Artist: Berthoud (active Paris, France, 1750 - 1813)

Date: c. 1805
Medium: Gold, copper, varicolored gold, enamel, steel
88.9 x 55.6 x 25.4 mm
Markings: Cuvette: "Berthoud à Paris, N 23078" Case: "K18, 2332, AH, 1614"
Credit Line: Proctor Collection, Thomas R. Proctor Watch Collection
Object number: PC. 333
Label Text
The back of this case is decorated with a painted enamel portrait of Napoleon I (1769-1821), Emperor of France from 1804 to 1815. This watch form is referred to as "skeletonized" because the movement is visible through glass.

Text Entries

Most watches with moving figures, called jacquemart watches, have plain silver cases. This case, however, is decorated with an enamel-on-copper portrait of Napoleon I (1796-1821), Emperor of France from 1804-1815. The portrait depicts Napoleon when he was a general in the army, before he became emperor: he is shown in his military uniform with epaulettes and medals including a Maltese cross. His uniform is unbuttoned at midwaist, indicating his habit of placing his hand inside his jacket.

The enamel dial with an Arabic chapter ring is flanked by jacquemart figures of Apollo and Ceres- executed in varicolored gold- poised to strike bells on the quarter hour, while a putto below the numeral six strikes the hours. This is a skeletonized watch, so called because its movement is visible through the glass. The style is originated in France in the mid-eighteenth century. Leafy scroll work engraved on the top plate and polished steel repeating work are clearly observable.

This watch was made by Berthoud a Paris when the firm was already well established. It had been founded by Ferdinand Berthoud (1727-1807), who emigrated to Paris from Switzerland in 1747. Berthoud was not only an eminent watchmaker but also the author of several books on this history, theory, and practice of watchmaking. His nephew, Pierre Louis Bethoud (1754-1813), succeeded him and, like his uncle, was appointed Horloger de la Marine (Watchmaker of the Navy).
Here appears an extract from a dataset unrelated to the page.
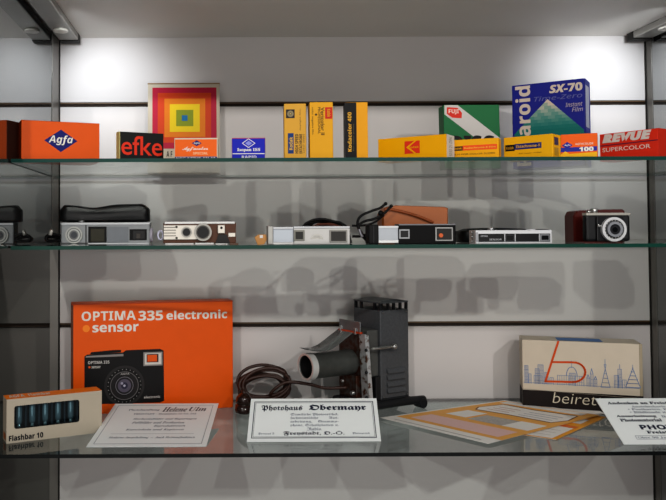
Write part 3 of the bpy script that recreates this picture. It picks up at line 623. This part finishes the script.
for k, (r0, r1, h) in enumerate(((17.6, 20.2, '#2a2828'), (15.6, 17.2, '#111111'), (13.6, 14.2, '#6d6a6a'), (10, 13.4, '#1f1d1e'), (8.4, 9, '#77747a'), (6.6, 8.2, '#201e22'), (3.4, 6.6, '#55505f'), (1.2, 3.4, '#2b2a3e'))): f.annulus(c.mb, u, v, f.px(r0), f.px(r1), ink(h), .0007 + .00002 * k)
f.disc(c.mb, u, v, f.px(1.2), ink('#b9b6c6'), .0009); f.disc(c.mb, u - f.px(2.5), v + f.px(2.4), f.px(1.3), ink('#9a97a8'), .001)
for k in range(26):
    a = 2 * math.pi * k / 26; f.disc(c.mb, u + f.px(16.4) * math.cos(a), v + f.px(16.4) * math.sin(a), f.px(.42), ink('#a9a6a4'), .0011, 6)
f.ptext(c.mb, 'AGFA', 120.6, 374.8, 129.4, 372.6, ink('#a9a6a4'), 'bold', .0011)
f.ptext(c.mb, 'OPTIMA 335', 88, 364.2, 109.4, 360.4, ink('#c9c5c0'), 'bold', .0008); f.ptext(c.mb, 'sensor', 91.6, 368.4, 100.6, 365.8, ink('#c9c5c0'), 'bold', .0008); f.disc(c.mb, *f.uv(89.4, 367.2), f.px(1.1), ink('#e8631d'), .0008)
f.pquad(c.mb, 143.4, 366, 162.4, 351.6, ink('#8f8b88'), .0006); f.pquad(c.mb, 144.8, 364.6, 161.2, 353.0, ink('#cfc9c2'), .0008); f.pquad(c.mb, 146.6, 362.4, 158.4, 353.8, ink('#241f1c'), .0009); f.pquad(c.mb, 147.4, 361.6, 157.0, 354.6, ink('#dc5a1a'), .001)
f.ptext(c.mb, 'electronic', 144, 398.4, 160.2, 395.2, ink('#c9c5c0'), 'bold', .0008)
c.done('camera_carton', 'big orange camera carton with white lettering and a picture of a black camera', 'carton', None)

# flashbulb carton with window
c = Carton(6.6, 399.6, 101.8, 390.4, 1.205, .034, S3, None); f = c.front; CREAM = card('#b3a998')
u0, v0 = f.uv(14.2, 429.2); u1, v1 = f.uv(79.4, 399.6); v0 = min(v0, v1 - .03); r = .004
bm = bmesh.new(); n = f.N
outer = [(0, 0), (f.w, 0), (f.w, f.h), (0, f.h)]; inner = []
for (cu_, cv_, a0) in ((u1 - r, v1 - r, 0), (u0 + r, v1 - r, 90), (u0 + r, v0 + r, 180), (u1 - r, v0 + r, 270)):
    for k in range(5): a = math.radians(a0 + k * 22.5); inner.append((cu_ + r * math.cos(a), cv_ + r * math.sin(a)))
vo = [bm.verts.new(f.pt(*p)) for p in outer]; vi = [bm.verts.new(f.pt(*p)) for p in inner]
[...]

When he died in 1813, Pierre Louis’ sons, Louis-Simon-Henri and Charles-Auguste, took over the company and renamed it Berthoud Freres.(1)


1. For more information, see Cecil Clutton and George Daniels, Watches: A Complete History of the Technical and Decorative Development of the Watch, 5d ed. (London and Totowa, N.J.: Sotheby Parke Bernet, 1979), pp. 46-49, 268; and Tardy, with contributions by Paul Brateau, Dictionnaire des horlogers francais (Paris: Tardy) pp. 49-54.